Have you heard of FGM? It’s always pursued by mothers and in very aggressive ways. The justification is, “this was done to me, and now I’m doing it to her.” They say it completely openly, and the look on their faces tells you everything. These women know they were robbed and they can’t stand the idea of their daughters having what they never could.
Of course, what I’m describing is a completely different phenomenon from when a middle-aged man in a very masculine profession suddenly puts a wig on his balding head and insists that everybody call him Rachel. That’s autogynephilia, and it’s an entirely separate thing. This has nothing at all to do with his childhood. That these very different phenomena get grouped together is unfortunate and confuses everybody.

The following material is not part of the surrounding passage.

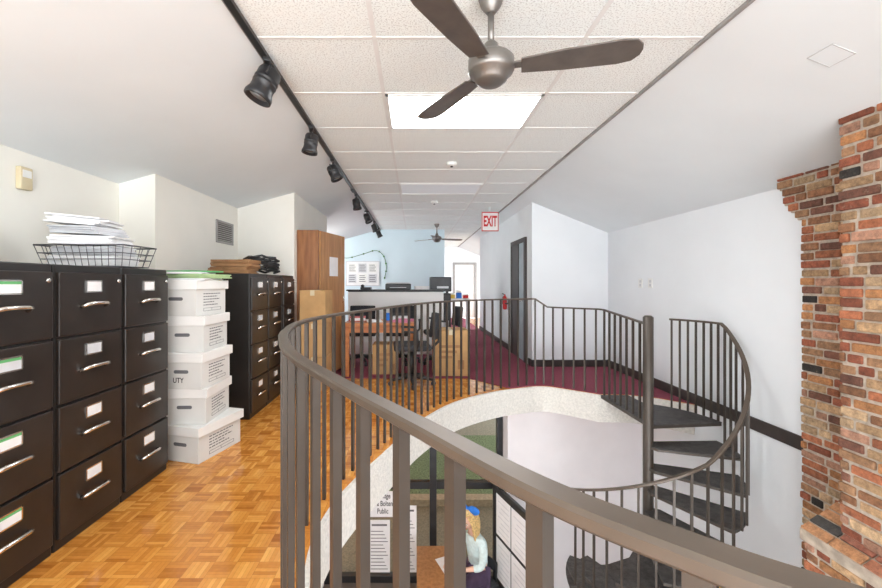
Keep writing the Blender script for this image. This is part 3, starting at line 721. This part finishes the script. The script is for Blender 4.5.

I got to the chapters in Days of Rage that talk about the Symbionese Liberation Army, and it occurred to me that the word Symbionese is precisely the kind of moronic neologism that Candace Owens would come up with. I keep getting distracted from the reading by images of Candace gravely explaining why it’s a genius term.
She didn’t actually come up with it, of course. She’s too young. But it’s totally her kind of dumbness.
Somebody asked if I watched “One Battle Too Many.” I almost never watch movies. All I ever watch is Matt Walsh and an occasional true crime documentary on Netflix. And then, I don’t really watch them. I listen and almost never look at the screen.
With movies, I just can’t process visual images the way I process words. Most actors look the same to me. I get viciously bored having to stare at a screen. N is responsible for Klara’s movie education, and together they have watched every American children’s classic. But I’m useless movie-wise, and I freely admit this.
I love old Soviet movies but my father was there when I watched them and he explained them to me. By myself, I’m impotent.
Is it a good movie? Has anybody on here watched it?